"""
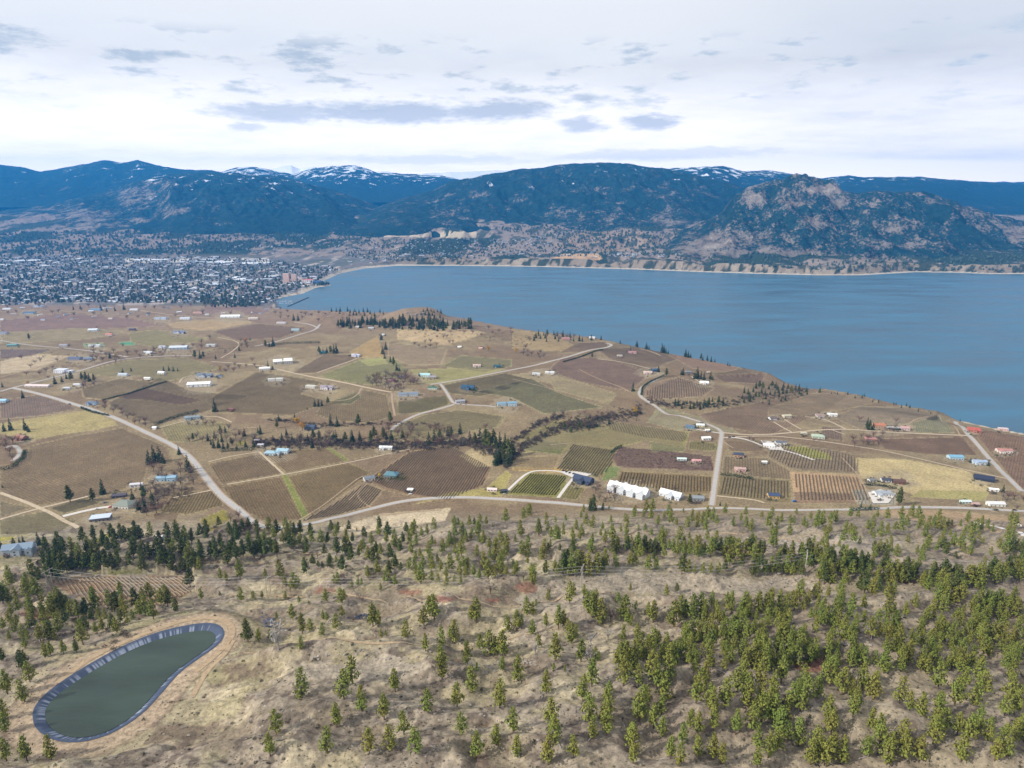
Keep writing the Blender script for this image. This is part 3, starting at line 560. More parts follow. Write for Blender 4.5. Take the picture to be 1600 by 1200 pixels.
#@@MORE@@
# ------------------------------------------------------------------ geometry builders
def cat(parts):
    V = []; Q = []; n = 0
    for v, q in parts: V.append(v); Q.append(q + n); n += len(v)
    return np.concatenate(V), np.concatenate(Q)
def quads(c, sx, sy, r, up=None, out=None):
    n = len(c)
    if out is not None:
        nn = out / (np.linalg.norm(out, axis=1)[:, None] + 1e-9) + r.normal(size=(n, 3)) * .42; nn /= np.linalg.norm(nn, axis=1)[:, None]
        a = np.cross(nn, r.normal(size=(n, 3))); a /= np.linalg.norm(a, axis=1)[:, None]; b = np.cross(nn, a)
        a = a * np.asarray(sx).reshape(-1, 1); b = b * np.asarray(sy).reshape(-1, 1)
        V = np.stack([c - a - b, c + a - b * .6, c + a * .8 + b, c - a * .7 + b], 1).reshape(-1, 3)
        return V, np.arange(n * 4).reshape(n, 4)
    a = r.normal(size=(n, 3)); a /= np.linalg.norm(a, axis=1)[:, None]
    b = r.normal(size=(n, 3))
    if up is not None: b = b * (1 - up) + np.array([0, 0, 1.0]) * up
    b = np.cross(a, b); b /= np.linalg.norm(b, axis=1)[:, None]
    a = a * np.asarray(sx).reshape(-1, 1); b = b * np.asarray(sy).reshape(-1, 1)
    V = np.stack([c - a - b, c + a - b * .6, c + a * .8 + b, c - a * .7 + b], 1).reshape(-1, 3)
    return V, np.arange(n * 4).reshape(n, 4)
def tube(P, rad, k=5):
    P = np.asarray(P, float); n = len(P); V = []; rad = np.broadcast_to(np.asarray(rad, float), (n,))
    for i in range(n):
        t = P[min(i + 1, n - 1)] - P[max(i - 1, 0)]; t /= np.linalg.norm(t) + 1e-9
        a = np.cross(t, (0.31, .2, .93) if abs(t[2]) < .9 else (1, 0, 0)); a /= np.linalg.norm(a); b = np.cross(t, a)
        for j in range(k):
            w = 2 * math.pi * j / k; V.append(P[i] + (a * math.cos(w) + b * math.sin(w)) * rad[i])
    Q = [[i * k + j, i * k + (j + 1) % k, (i + 1) * k + (j + 1) % k, (i + 1) * k + j] for i in range(n - 1) for j in range(k)]
    return np.array(V), np.array(Q)
def limbs(r, h0, h1, n, rad, th=.009):
    out = [tube([(0, 0, -.04), (r.normal() * .01, r.normal() * .01, h1 * .5), (r.normal() * .012, r.normal() * .012, h1)], [.024, .016, .006], 5)]
    for i in range(n):
        z = h0 + (h1 - h0) * (i + .5) / n; w = r.uniform(0, 6.28); L_ = rad * r.uniform(.6, 1.0) * (1 - .5 * (z - h0) / (1 - h0 + .01))
        out.append(tube([(0, 0, z), (math.cos(w) * L_, math.sin(w) * L_, z + L_ * r.uniform(.0, .5))], [th, th * .35], 3))
    return cat(out)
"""
To do:
Your task is to reproduce all of the material exactly. The pictures stay out.

Response to the exercise:
Keep writing the Blender script for this image. This is part 3, starting at line 560. More parts follow. Write for Blender 4.5. Take the picture to be 1600 by 1200 pixels.
#@@MORE@@
# ------------------------------------------------------------------ geometry builders
def cat(parts):
    V = []; Q = []; n = 0
    for v, q in parts: V.append(v); Q.append(q + n); n += len(v)
    return np.concatenate(V), np.concatenate(Q)
def quads(c, sx, sy, r, up=None, out=None):
    n = len(c)
    if out is not None:
        nn = out / (np.linalg.norm(out, axis=1)[:, None] + 1e-9) + r.normal(size=(n, 3)) * .42; nn /= np.linalg.norm(nn, axis=1)[:, None]
        a = np.cross(nn, r.normal(size=(n, 3))); a /= np.linalg.norm(a, axis=1)[:, None]; b = np.cross(nn, a)
        a = a * np.asarray(sx).reshape(-1, 1); b = b * np.asarray(sy).reshape(-1, 1)
        V = np.stack([c - a - b, c + a - b * .6, c + a * .8 + b, c - a * .7 + b], 1).reshape(-1, 3)
        return V, np.arange(n * 4).reshape(n, 4)
    a = r.normal(size=(n, 3)); a /= np.linalg.norm(a, axis=1)[:, None]
    b = r.normal(size=(n, 3))
    if up is not None: b = b * (1 - up) + np.array([0, 0, 1.0]) * up
    b = np.cross(a, b); b /= np.linalg.norm(b, axis=1)[:, None]
    a = a * np.asarray(sx).reshape(-1, 1); b = b * np.asarray(sy).reshape(-1, 1)
    V = np.stack([c - a - b, c + a - b * .6, c + a * .8 + b, c - a * .7 + b], 1).reshape(-1, 3)
    return V, np.arange(n * 4).reshape(n, 4)
def tube(P, rad, k=5):
    P = np.asarray(P, float); n = len(P); V = []; rad = np.broadcast_to(np.asarray(rad, float), (n,))
    for i in range(n):
        t = P[min(i + 1, n - 1)] - P[max(i - 1, 0)]; t /= np.linalg.norm(t) + 1e-9
        a = np.cross(t, (0.31, .2, .93) if abs(t[2]) < .9 else (1, 0, 0)); a /= np.linalg.norm(a); b = np.cross(t, a)
        for j in range(k):
            w = 2 * math.pi * j / k; V.append(P[i] + (a * math.cos(w) + b * math.sin(w)) * rad[i])
    Q = [[i * k + j, i * k + (j + 1) % k, (i + 1) * k + (j + 1) % k, (i + 1) * k + j] for i in range(n - 1) for j in range(k)]
    return np.array(V), np.array(Q)
def limbs(r, h0, h1, n, rad, th=.009):
    out = [tube([(0, 0, -.04), (r.normal() * .01, r.normal() * .01, h1 * .5), (r.normal() * .012, r.normal() * .012, h1)], [.024, .016, .006], 5)]
    for i in range(n):
        z = h0 + (h1 - h0) * (i + .5) / n; w = r.uniform(0, 6.28); L_ = rad * r.uniform(.6, 1.0) * (1 - .5 * (z - h0) / (1 - h0 + .01))
        out.append(tube([(0, 0, z), (math.cos(w) * L_, math.sin(w) * L_, z + L_ * r.uniform(.0, .5))], [th, th * .35], 3))
    return cat(out)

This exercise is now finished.